No Brexit shock to U.K. economy... yet

UK Chancellor wants trade partnerships with the world
UK Chancellor wants trade partnerships with the world

The U.K. economy grew steadily in 2016 -- but there's plenty to worry about.

The first official estimate of fourth quarter GDP published Thursday showed the economy grew by 0.6% over the third quarter, the same pace as the two previous quarters. For 2016 as a whole the economy grew 2%, down from 2.2% in 2015 and 3.1% in 2014.

But warning signs are piling up. Retail spending fell slightly in December -- typically a strong month for sales -- investments have been put on hold because of uncertainty over Britain's relationship with the European Union after Brexit, and some big banks have said they will start moving thousands of jobs away from London.

"Every major sector of the economy grew last year, which is further evidence of the fundamental strength and resilience of the U.K. economy," said Chancellor of the Exchequer Philip Hammond. "There may be uncertainty ahead as we adjust to a new relationship with Europe, but we are ready to seize the opportunities to create a competitive economy that works for all."

The pound is still 15% down against the dollar compared to the EU referendum day in June. The slump is boosting British exporters, but hurting consumers at home. Prices on a wide range of consumer goods from chocolate bars and beer to iPhones and toys are rising as a result.

"Retail data for [December] has shown some signs of slowing spending among consumers and if the upcoming number for this month also confirm the same trend, we could be heading towards serious trouble," said Naeem Aslam, chief market analyst at Think Markets U.K.

Investment in the auto sector slumped to £1.66 billion ($2.1 billion) in 2016 from £2.5 billion ($3.2 billion) in 2015, according to the Society of Motor Manufacturers and Traders.
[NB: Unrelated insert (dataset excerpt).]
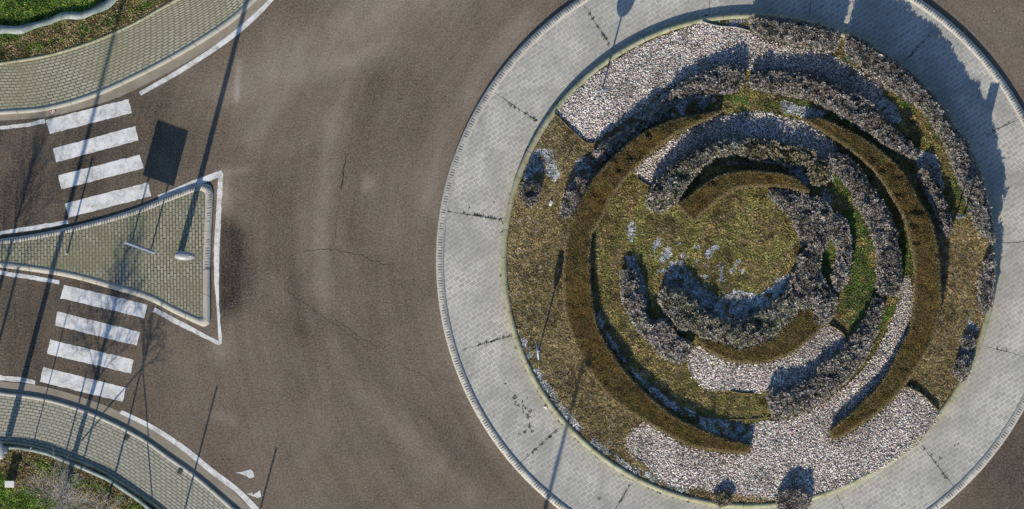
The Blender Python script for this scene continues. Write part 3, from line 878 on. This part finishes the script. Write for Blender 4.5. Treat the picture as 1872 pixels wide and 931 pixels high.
SC = [(0.72, 0.68, 0.635), (0.56, 0.49, 0.455), (0.65, 0.54, 0.49), (0.34, 0.305, 0.295), (0.16, 0.145, 0.14), (0.40, 0.33, 0.265), (0.86, 0.84, 0.80)]
SP = [2.8, 2.8, 2.7, 1.7, 1.0, 1.1, 1.8]
def stones(pts, z, size, cols):
    n = len(pts)
    s = size * rng.uniform(0.55, 1.35, (n, 1)) * rng.uniform(0.7, 1.25, (n, 3)) * np.array([1, 1, 0.75])
    V = ICO[None] * s[:, None, :] * rng.uniform(0.85, 1.15, (n, 12, 1))
    a, b = rng.uniform(0, 2 * np.pi, n), rng.normal(0, 0.5, n)
    ca, sa, cb, sb = np.cos(a)[:, None], np.sin(a)[:, None], np.cos(b)[:, None], np.sin(b)[:, None]
    X, Y, Z = V[..., 0], V[..., 1] * cb - V[..., 2] * sb, V[..., 1] * sb + V[..., 2] * cb
    V = np.stack([X * ca - Y * sa + pts[:, 0:1], X * sa + Y * ca + pts[:, 1:2], Z + z[:, None]], 2)
    F = (ICF[None] + 12 * np.arange(n)[:, None, None]).reshape(-1, 3)
    return V.reshape(-1, 3), F, np.repeat(cols, 12, 0)
def gravel(poly, z, label):
    pl = catmull(poly, 3, True)
    pw_ = WP(pl)
    GRAVEL_POLYS.append(pw_)
    structure(sheet("gravel_base", pl, z, M['gravel_bed']))
    sp = 0.042
    lo, hi = pw_.min(0) - 0.15, pw_.max(0) + 0.15
    a, b = np.meshgrid(np.arange(lo[0], hi[0], sp), np.arange(lo[1], hi[1], sp))
    pts = np.stack([a.ravel(), b.ravel()], 1)
    pts += rng.uniform(-sp / 2, sp / 2, pts.shape)
    ins = inside(pts, pw_)
    d, _ = edge_dist(pts, pw_)
    spill = ~ins & (d < 0.07 * rng.random(len(pts)) ** 2.2)
    thin = ins & (d < 0.10) & (rng.random(len(pts)) < 0.3)
    for hp in HEDGE_POLYS:
        spill &= ~inside(pts, hp)
    spill &= np.hypot(pts[:, 0] - (1369 - CX) / PPM, pts[:, 1] - (CY - 477) / PPM) < 8.85
    pts = pts[(ins & ~thin) | spill]
    c = mixcol(len(pts), SC, SP, 0.15)
    c *= np.clip(0.97 + 0.20 * vnoise(pts[:, 0], pts[:, 1], 0.5, 21) + 0.14 * vnoise(pts[:, 0], pts[:, 1], 1.6, 22), 0.5, 1.3)[:, None]
    zz = z + rng.uniform(0.0, 0.03, len(pts)) + 0.012 * vnoise(pts[:, 0], pts[:, 1], 0.35, 20)
    V, F, C = stones(pts, zz, 0.028, c)
    o = np_mesh("gravel", V, [F], M['stone'], cols=C)
    tag(o, label, "gravel", kind='stuff')
gravel(G1, 0.285, "pale pinkish gravel bed inside the upper left inner kerb")
gravel(G2, 0.283, "pale gravel crescent between the upper tips of the two long hedges")
gravel(G3, 0.287, "large pale pinkish gravel bed at the bottom of the roundabout")
gravel(G4, 0.281, "pale gravel pocket below the innermost circle's lower hedge")

def edging(pts, h, z=0.27, w=1.0, mat='soil'):
    p = catmull(pts, 5)
    d = np.gradient(p, axis=0)
    nn = np.stack([-d[:, 1], d[:, 0]], 1) / np.linalg.norm(d, axis=1)[:, None] * w
    structure(strip("bed_edging", p + nn, p - nn, z + h, M[mat], base=z - 0.05))
edging([(1014, 207), (1036, 229), (1054, 246), (1074, 262), (1094, 260)], 0.13)
edging([(1094, 260), (1106, 248), (1150, 217), (1220, 163), (1272, 141), (1305, 128)], 0.04)
edging([(1284, 39), (1300, 45), (1323, 49), (1345, 50), (1371, 57)], 0.09, w=1.4, mat='kerb_plain')
edging([(1656, 705), (1687, 722), (1714, 750)], 0.17)
edging([(1166, 326), (1184, 339), (1197, 339)], 0.11)
edging([(1335, 715), (1356, 719), (1378, 720)], 0.10)
edging([(1142, 818), (1152, 800), (1173, 771)], 0.05)
edging([(1143, 820), (1180, 853), (1195, 872)], 0.06)
edging([(1517, 595), (1530, 601), (1543, 612), (1549, 626)], 0.14)
edging([(1548, 622), (1570, 600), (1588, 573)], 0.16)
edging([(1250, 752), (1290, 762), (1340, 767), (1382, 766), (1408, 762)], 0.05)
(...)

Related: Trump says he wants a U.K. trade deal

The government expects to borrow an extra £58.7 billion ($72.6 billion) over the next five years because of an economic slowdown. The Office of Budget Responsibility, an independent government agency, said that growth will slump to just 1.4% in 2017, the weakest since 2009, according to IMF data.

Prime Minister Theresa May wants to start the formal process of leaving the EU by the end of March.

May is meeting President Trump at the White House on Friday, hoping to start discussions about a future trade deal between the two countries. Trump said he would put the U.K. at the front of the queue for a trade deal, but experts warn an agreement is far from certain, and will take years to achieve.